On Fri, Feb 27, 2015Russell Standish <[email protected]> wrote:
>
> To be fair to Bruno, that is not what he claims. The FPI comes from the
> fundamental uncertainty in know which person you are,
^^^
John Clark doesn't understand the question. Which person who is?
> > it seems Everett did much the same thing with the MWI.
>
I disagree for 3 reasons:
1) Everett was trying to explain the strange observations of the Quantum
world in a logically cohesive way and to show why Quantum Mechanics was
able to make such good predictions about future physical events. Everett
said nothing about consciousness because he didn't need to, and that is the
HUGE advantage Many Worlds has over other Quantum interpretations and is
the only reason I'm a fan of the MWI. In the other Quantum Interpretations
consciousness soon enters the picture, that would be OK if they could
explain consciousness but they can't. Everett can't explain consciousness
either but he doesn't need to because consciousness has nothing to do with
his theory.
2) Like Everett Bruno is interested in predictions but unlike Everett Bruno
thinks that good predictions are the key to personal identity, and that's
just nuts. The sense of self depends on the past not the future.
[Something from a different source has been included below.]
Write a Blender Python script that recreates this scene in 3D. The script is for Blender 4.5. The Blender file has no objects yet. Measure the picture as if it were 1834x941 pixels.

You
remember being Russell Standish yesterday so you feel like Russell Standish
today, but if one of your predictions was false and things didn't turn out
as you expected (and I imagine that has actually happened to you at some
point in your life) you'd still feel like Russell Standish, you'd just feel
that you've made a mistake. Bruno has got it backwards, he's trying to push
on a string.
3) With Everett the meaning of the personal pronoun "you" is always
obvious, it is the only person that the laws of physics allow me to observe
that fits the description of Russell Standish, but in a world with matter
duplicating machines as in Bruno's thought experiments there are 2 (or
more) people who fit that description, and so the word "you" is ambiguous
and conveys zero information. Bruno says he wants to explain the nature of
personal identity but then without a second's pause acts as if the concept
of personal identity was already crystal clear even though in his thought
experiments such concepts are stretched about as far as they can go. In
such circumstances to keep using personal pronouns with abandon as Bruno
does without giving them a second thought is just ridiculous.